[Start Recorded information]
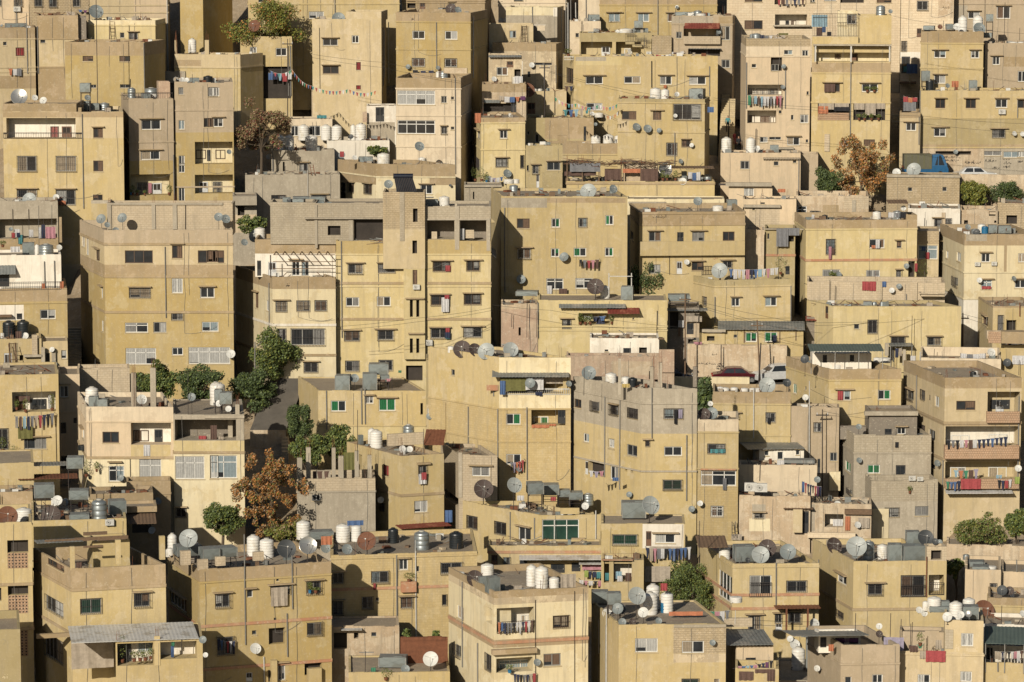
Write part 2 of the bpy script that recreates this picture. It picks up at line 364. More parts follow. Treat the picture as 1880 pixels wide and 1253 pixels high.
def window(kind, P, u0, u1, z0, z1, par, dp0=0., join=None, hood=False):
    """one window or door: frame, panes, curtain, bars, sill, each a sub-part unless joined into a block's mesh"""
    w, hh = u1 - u0, z1 - z0; k = kind[0]; dp = dp0 + .12
    def bx(mb, a, b, c, d, e, f, m):   # t0,t1,z0,z1,depth0,depth1
        pts = [P(t, z, q) for q in (e, f) for z in (c, d) for t in (a, b)]
        for fc in ((0, 1, 3, 2), (4, 6, 7, 5), (0, 4, 5, 1), (1, 5, 7, 3), (3, 7, 6, 2), (2, 6, 4, 0)): mb.q([pts[i] for i in fc], m)
    fm = {'w': 'fwhite', 'h': 'fwhite', 'g': 'fwhite', 'p': 'fwhite', 'a': 'fgrey', 'n': 'fbrown', 'b': 'fgrey', 'B': 'fbrown', 'd': 'dbrown', 'D': 'dwhite', 'k': 'dblack', 'r': 'fbrown', 's': 'fwhite', 'q': 'fwhite', 'c': 'fwhite', 'G': 'fgrey', 't': 'fgrey'}.get(k, 'fgrey')
    if k in 'LlMou': return None
    name = {'d': 'door', 'D': 'door', 'k': 'door', 't': 'lattice_screen'}.get(k, 'window')
    mb = join or MB()
    if k == 't':
        bx(mb, u0, u1, z0, z1, dp0 + .02, dp0 + .10, 'lattice')
        nx, nz = max(2, int(w / .22)), max(2, int(hh / .22))
        for i in range(nx):
            for j in range(nz):
                a = u0 + (i + .5) * w / nx; c = z0 + (j + .5) * hh / nz; q = .055
                mb.q([P(a - q, c - q, dp0 + .015), P(a + q, c - q, dp0 + .015), P(a + q, c + q, dp0 + .015), P(a - q, c + q, dp0 + .015)], 'room')
        return mb.build(name, par) if join is None else None
    if k in 'dDk':
        bx(mb, u0, u1, z0, z1, dp0 + .05, dp0 + .1, fm)
        for i in range(2):
            a = u0 + w * (.12 + .4 * i); bx(mb, a, a + w * .34, z0 + hh * .45, z0 + hh * .92, dp0 + .03, dp0 + .051, 'room' if k != 'k' else 'glass')
        o = mb.build(name, par) if join is None else None
        if o and w > .5:
            m2 = MB(); bx(m2, u0 + w * .86, u0 + w * .92, z0 + hh * .4, z0 + hh * .5, dp0 - .01, dp0 + .05, 'fgrey'); m2.build('handle', o)
        return o
    t = min(.075, w * .1, hh * .1); fd = (dp - .03, dp + .03)
    bx(mb, u0, u1, z0, z0 + t, *fd, fm); bx(mb, u0, u1, z1 - t, z1, *fd, fm)
    bx(mb, u0, u0 + t, z0 + t, z1 - t, *fd, fm); bx(mb, u1 - t, u1, z0 + t, z1 - t, *fd, fm)
    n = 1 if w < .5 else 2 if w < 2.0 else int(round(w / .95)); 
    for i in range(1, n): a = u0 + w * i / n; bx(mb, a - t * .45, a + t * .45, z0 + t, z1 - t, fd[0] - .004, fd[1], fm)
    if k in 'ph' or (k in 'q' and hh > .8): bx(mb, u0 + t, u1 - t, z0 + hh * .68, z0 + hh * .68 + t, fd[0] - .004, fd[1], fm)
    o = mb.build(name, par) if join is None else None
    pn = join or MB(); gl = 'glassg' if k in 'Gh' else 'glass'
    pn.q([P(u0 + t, z0 + t, dp + .02), P(u1 - t, z0 + t, dp + .02), P(u1 - t, z1 - t, dp + .02), P(u0 + t, z1 - t, dp + .02)], gl)
    if join is None: pn.build('pane', o)
    # curtain or sash panel filling part of the opening
    cu = {'g': 'cgreen', 'p': R() < .5 and 'cwhite' or 'cblue', 'r': 'cred', 'c': 'cwhite', 'n': R() < .6 and 'cbrown' or None}.get(k)
    if k in 'wabBsq': cu = CURT[int(R() * 7) % 7] if R() < .75 else None
    
    if cu and w > .35:
        full = k in 'prc' or R() < .3
        side = R() < .5
        parts = [(i / n, (i + 1) / n) for i in range(n)]
        if not full: parts = parts[:max(1, n // 2)] if side else parts[-max(1, n // 2):]
        if k == 'g': parts = [p for p in ([(0, .5), (.5, 1.)] if R() < .5 else [(0, .5)] if R() < .5 else [(.5, 1.)])]
        cb = join or MB()
        for a, b in parts:
            a = u0 + t + a * (w - 2 * t) + .015; b = u0 + t + b * (w - 2 * t) - .015; drop = 0 if R() < .7 else hh * R() * .35; m = 8
            if k in 'r': drop = 0
            for i in range(m):
                ta, tb = a + (b - a) * i / m, a + (b - a) * (i + 1) / m; da, db = dp + .012 - .02 * (i % 2), dp + .012 - .02 * ((i + 1) % 2)
                cb.q([P(ta, z0 + t + drop, da), P(tb, z0 + t + drop, db), P(tb, z1 - t, db), P(ta, z1 - t, da)], cu)
        if join is None: cb.build('curtain' if k not in 'r' else 'shutter', o)
    if k in 'bBG' or (k in 'aq' and R() < .35) :
        g = join or MB(); out = dp0 - (.05 if R() < .6 else .22); bm = 'iron' if k != 'q' else 'fgrey'; st = max(.14, w / 11); a = u0
        r = .011; dia = R() < .4
        zz0, zz1, a0, a1 = z0 - .04, z1 + .04, u0 - .04, u1 + .04
        for z in (zz0, (zz0 + zz1) / 2, zz1): bx(g, a0, a1, z - r, z + r, out - r, out + r, bm)
        nb = max(3, int((a1 - a0) / st))
        for i in range(nb + 1):
            a = a0 + (a1 - a0) * i / nb; bx(g, a - r, a + r, zz0, zz1, out - r, out + r, bm)
        if dia:
            for i in range(nb):
                a = a0 + (a1 - a0) * (i + .5) / nb; bx(g, a - r * .6, a + r * .6, zz0, zz1, out - r * .6, out + r * .6, bm)
            for i in range(4): z = zz0 + (zz1 - zz0) * (i + .7) / 4.6; bx(g, a0, a1, z - r * .6, z + r * .6, out - r * .6, out + r * .6, bm)
        for a in (a0, a1):
            for z in (zz0, zz1): bx(g, a - r, a + r, z - r, z + r, out, dp0 + .02, bm)
        if join is None: g.build('grille', o)
    if dp0 == 0 and k not in 's':
        s = join or MB(); bx(s, u0 - .06, u1 + .06, z0 - .07, z0 - .004, -.06, .1, 'sand')
        if join is None: s.build('sill', o)
    if hood or (k in 'wnab' and dp0 == 0 and R() < .28):
        s = join or MB(); e = .12 + R() * .2; bx(s, u0 - e, u1 + e, z1 + .10, z1 + .17, -.32, -.003, 'tan')
        if join is None: s.build('hood', o)
    return o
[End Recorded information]
Your instructions
Except for the pictures, copy the material above exactly.

Result of this task
Write part 2 of the bpy script that recreates this picture. It picks up at line 364. More parts follow. Treat the picture as 1880 pixels wide and 1253 pixels high.
def window(kind, P, u0, u1, z0, z1, par, dp0=0., join=None, hood=False):
    """one window or door: frame, panes, curtain, bars, sill, each a sub-part unless joined into a block's mesh"""
    w, hh = u1 - u0, z1 - z0; k = kind[0]; dp = dp0 + .12
    def bx(mb, a, b, c, d, e, f, m):   # t0,t1,z0,z1,depth0,depth1
        pts = [P(t, z, q) for q in (e, f) for z in (c, d) for t in (a, b)]
        for fc in ((0, 1, 3, 2), (4, 6, 7, 5), (0, 4, 5, 1), (1, 5, 7, 3), (3, 7, 6, 2), (2, 6, 4, 0)): mb.q([pts[i] for i in fc], m)
    fm = {'w': 'fwhite', 'h': 'fwhite', 'g': 'fwhite', 'p': 'fwhite', 'a': 'fgrey', 'n': 'fbrown', 'b': 'fgrey', 'B': 'fbrown', 'd': 'dbrown', 'D': 'dwhite', 'k': 'dblack', 'r': 'fbrown', 's': 'fwhite', 'q': 'fwhite', 'c': 'fwhite', 'G': 'fgrey', 't': 'fgrey'}.get(k, 'fgrey')
    if k in 'LlMou': return None
    name = {'d': 'door', 'D': 'door', 'k': 'door', 't': 'lattice_screen'}.get(k, 'window')
    mb = join or MB()
    if k == 't':
        bx(mb, u0, u1, z0, z1, dp0 + .02, dp0 + .10, 'lattice')
        nx, nz = max(2, int(w / .22)), max(2, int(hh / .22))
        for i in range(nx):
            for j in range(nz):
                a = u0 + (i + .5) * w / nx; c = z0 + (j + .5) * hh / nz; q = .055
                mb.q([P(a - q, c - q, dp0 + .015), P(a + q, c - q, dp0 + .015), P(a + q, c + q, dp0 + .015), P(a - q, c + q, dp0 + .015)], 'room')
        return mb.build(name, par) if join is None else None
    if k in 'dDk':
        bx(mb, u0, u1, z0, z1, dp0 + .05, dp0 + .1, fm)
        for i in range(2):
            a = u0 + w * (.12 + .4 * i); bx(mb, a, a + w * .34, z0 + hh * .45, z0 + hh * .92, dp0 + .03, dp0 + .051, 'room' if k != 'k' else 'glass')
        o = mb.build(name, par) if join is None else None
        if o and w > .5:
            m2 = MB(); bx(m2, u0 + w * .86, u0 + w * .92, z0 + hh * .4, z0 + hh * .5, dp0 - .01, dp0 + .05, 'fgrey'); m2.build('handle', o)
        return o
    t = min(.075, w * .1, hh * .1); fd = (dp - .03, dp + .03)
    bx(mb, u0, u1, z0, z0 + t, *fd, fm); bx(mb, u0, u1, z1 - t, z1, *fd, fm)
    bx(mb, u0, u0 + t, z0 + t, z1 - t, *fd, fm); bx(mb, u1 - t, u1, z0 + t, z1 - t, *fd, fm)
    n = 1 if w < .5 else 2 if w < 2.0 else int(round(w / .95)); 
    for i in range(1, n): a = u0 + w * i / n; bx(mb, a - t * .45, a + t * .45, z0 + t, z1 - t, fd[0] - .004, fd[1], fm)
    if k in 'ph' or (k in 'q' and hh > .8): bx(mb, u0 + t, u1 - t, z0 + hh * .68, z0 + hh * .68 + t, fd[0] - .004, fd[1], fm)
    o = mb.build(name, par) if join is None else None
    pn = join or MB(); gl = 'glassg' if k in 'Gh' else 'glass'
    pn.q([P(u0 + t, z0 + t, dp + .02), P(u1 - t, z0 + t, dp + .02), P(u1 - t, z1 - t, dp + .02), P(u0 + t, z1 - t, dp + .02)], gl)
    if join is None: pn.build('pane', o)
    # curtain or sash panel filling part of the opening
    cu = {'g': 'cgreen', 'p': R() < .5 and 'cwhite' or 'cblue', 'r': 'cred', 'c': 'cwhite', 'n': R() < .6 and 'cbrown' or None}.get(k)
    if k in 'wabBsq': cu = CURT[int(R() * 7) % 7] if R() < .75 else None
    
    if cu and w > .35:
        full = k in 'prc' or R() < .3
        side = R() < .5
        parts = [(i / n, (i + 1) / n) for i in range(n)]
        if not full: parts = parts[:max(1, n // 2)] if side else parts[-max(1, n // 2):]
        if k == 'g': parts = [p for p in ([(0, .5), (.5, 1.)] if R() < .5 else [(0, .5)] if R() < .5 else [(.5, 1.)])]
        cb = join or MB()
        for a, b in parts:
            a = u0 + t + a * (w - 2 * t) + .015; b = u0 + t + b * (w - 2 * t) - .015; drop = 0 if R() < .7 else hh * R() * .35; m = 8
            if k in 'r': drop = 0
            for i in range(m):
                ta, tb = a + (b - a) * i / m, a + (b - a) * (i + 1) / m; da, db = dp + .012 - .02 * (i % 2), dp + .012 - .02 * ((i + 1) % 2)
                cb.q([P(ta, z0 + t + drop, da), P(tb, z0 + t + drop, db), P(tb, z1 - t, db), P(ta, z1 - t, da)], cu)
        if join is None: cb.build('curtain' if k not in 'r' else 'shutter', o)
    if k in 'bBG' or (k in 'aq' and R() < .35) :
        g = join or MB(); out = dp0 - (.05 if R() < .6 else .22); bm = 'iron' if k != 'q' else 'fgrey'; st = max(.14, w / 11); a = u0
        r = .011; dia = R() < .4
        zz0, zz1, a0, a1 = z0 - .04, z1 + .04, u0 - .04, u1 + .04
        for z in (zz0, (zz0 + zz1) / 2, zz1): bx(g, a0, a1, z - r, z + r, out - r, out + r, bm)
        nb = max(3, int((a1 - a0) / st))
        for i in range(nb + 1):
            a = a0 + (a1 - a0) * i / nb; bx(g, a - r, a + r, zz0, zz1, out - r, out + r, bm)
        if dia:
            for i in range(nb):
                a = a0 + (a1 - a0) * (i + .5) / nb; bx(g, a - r * .6, a + r * .6, zz0, zz1, out - r * .6, out + r * .6, bm)
            for i in range(4): z = zz0 + (zz1 - zz0) * (i + .7) / 4.6; bx(g, a0, a1, z - r * .6, z + r * .6, out - r * .6, out + r * .6, bm)
        for a in (a0, a1):
            for z in (zz0, zz1): bx(g, a - r, a + r, z - r, z + r, out, dp0 + .02, bm)
        if join is None: g.build('grille', o)
    if dp0 == 0 and k not in 's':
        s = join or MB(); bx(s, u0 - .06, u1 + .06, z0 - .07, z0 - .004, -.06, .1, 'sand')
        if join is None: s.build('sill', o)
    if hood or (k in 'wnab' and dp0 == 0 and R() < .28):
        s = join or MB(); e = .12 + R() * .2; bx(s, u0 - e, u1 + e, z1 + .10, z1 + .17, -.32, -.003, 'tan')
        if join is None: s.build('hood', o)
    return o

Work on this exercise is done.